Discours admirable au Congrès mondial de la paix à Vienne en 1952 : « Que mon pays, devant les nations, reprenne enfin son visage de lumière. (…) Je vous salue (…) hommes et femmes qui êtes venus ici et dont les paroles, au cœur même de la douleur, ont préservé pour mon pays cette amitié bouleversante sur laquelle repose le plus sacré de nos devoirs ! Je vous salue, patrie vietnamienne, patrie khmère, patrie laotienne, je vous salue, frères et sœurs du Maroc, Tunisie, frère res et soeurs d’Algérie…”

Intellectuel prestigieux, il était moteur dans toutes les causes à défendre, tandis que, en tant que dirigeant communiste, il intervenait avec un esprit d’ouverture.

Le livre traite des différents épisodes de sa relation conflictuelle avec Aimé Césaire. Nul doute qu’Aragon, grand découvreur avec Elsa Triolet de jeunes talents, a toujours eu plus de mal à commercer avec ceux qu’il reconnaît comme ses égaux, Éluard, Césaire…

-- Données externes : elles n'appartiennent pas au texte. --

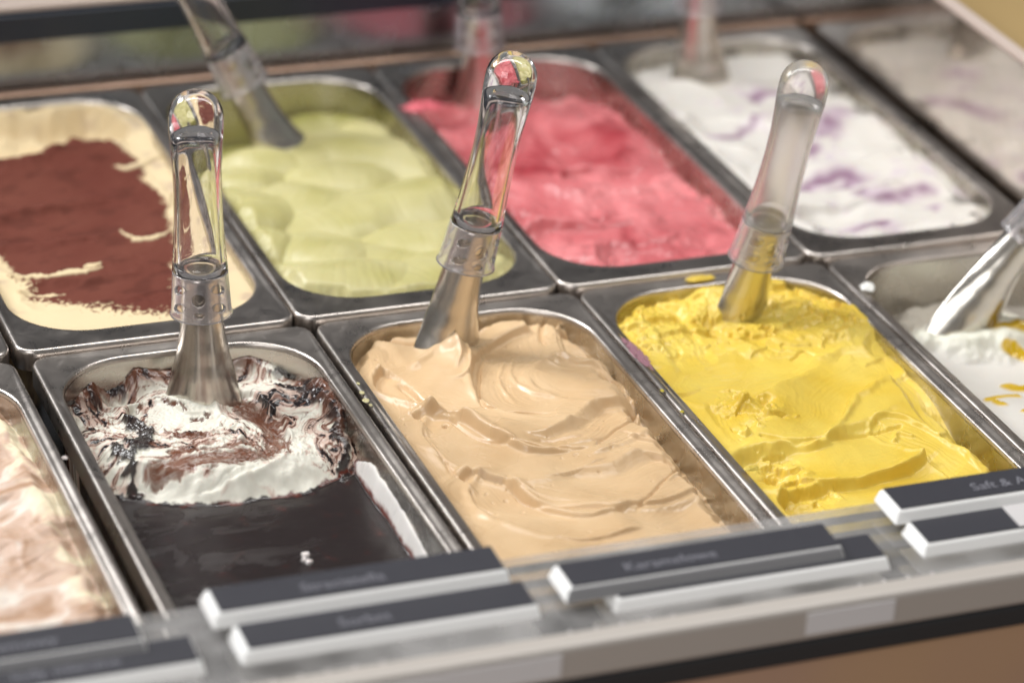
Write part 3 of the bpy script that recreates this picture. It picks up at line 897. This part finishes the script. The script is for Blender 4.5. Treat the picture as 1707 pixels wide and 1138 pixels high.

Quarante ans après sa mort, Alain Ruscio s’élève à juste titre contre l’ostracisme dont est victime Aragon dans de nombreux ouvrages académiques concernant les intellectuels français et la guerre d’Algérie. Il réévalue, en soulignant l’importance politique éminente du geste en plein conflit, l’apport majeur des Lettres françaises à la lutte pour l’indépendance de l’Algérie, qui ouvrent largement leurs colonnes à la jeune littérature algérienne. Vous devriez lire ces versets aujourd’hui :

« Plaine sans pluie où la colère est tombée

Et depuis ce jour dans le village absent

Lève l’odeur du chaume et de la chair brûlée

Et la terre assoiffée réclame un autre sang. »

Avec Mohammed Dib et Kateb Yacine, le poète assume la contradiction entre une langue française, véhicule d’une culture si riche, mais aussi la langue de l’oppresseur. Le temps des indépendances vint, fasciné par la civilisation arabo-musulmane, Aragon donne un chef d’oeuvre, Le fou d’Elsa, qui sape les stupides sentiments de supériorité des défenseurs du colonialisme. Oui, un parcours magnifique qu’il faut explorer.